Por Mateo Marco Amorós

Camino del otoño estrenamos columna tomando de prestado el título a Robert Burton, pensador que vivió a caballo de los siglos XVI y XVII y que así tituló su magna obra: «Anatomía de la melancolía». Cuando escogemos un título para una nueva etapa o sección lo hacemos con la intención de determinar un rumbo más o menos específico para los temas de los escritos, luego sale lo que sale y las temáticas se ajustan más o menos al propósito fundacional, en ocasiones también la actualidad dicta el contenido. Pero aun así no nos consideramos periodista de información.

Normalmente nos ha ocupado el periodismo de opinión, con afanes literarios, antes que el periodismo informativo. Generalmente nos hemos mantenido lejos de los campos de batalla. Con voluntad escapatoria desertando del presente. Sí hubo un tiempo, es verdad, en el que frecuentamos la palestra y… Algunas heridas de entonces todavía no han cicatrizado. Y es por lo que hace años decidimos renunciar, con pleno convencimiento, a la conflagración para entretenernos atendiendo inquietudes personales, querencias, certidumbres y dudas. Y a partir de ahora… A partir de ahora me temo que nos toca atender melancolías.

Pronto abandonaremos lo que en casi cuatro décadas nos ha ocupado profesionalmente. Pensando en ello en particular y en nuestro pasado en general, este mismo verano la melancolía sobre lo vivido ha presentado alguna amenaza al atisbar el nuevo estado vital que disfrutaremos. Y si alguna insatisfacción se aprecia en el arqueo sobre lo realizado en nuestro trabajo, también, como cañas arrastradas en avenida, aparecen otras muchas vivencias del tiempo satisfecho. Y como uno no puede filtrar el contenido del reguero, ahí va lo bueno y lo malo. Porque en lo vivido ha habido bueno y malo.
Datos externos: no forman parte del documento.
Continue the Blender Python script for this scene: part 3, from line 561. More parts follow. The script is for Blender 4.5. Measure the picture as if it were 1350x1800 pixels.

Lo bueno alimenta la melancolía, lo malo el arrepentimiento. Y resulta dolor sentir la imposibilidad de corregir los errores y equivocaciones cometidos. Porque hay situaciones irreversibles y… Y ahora, ni siquiera el dolor que sentimos intuyendo el dolor que algún día provocamos alivia el cargo en la conciencia. Y no hay apósitos para estas heridas profundas. Profundas heridas. Heridas, otras, que no cicatrizan.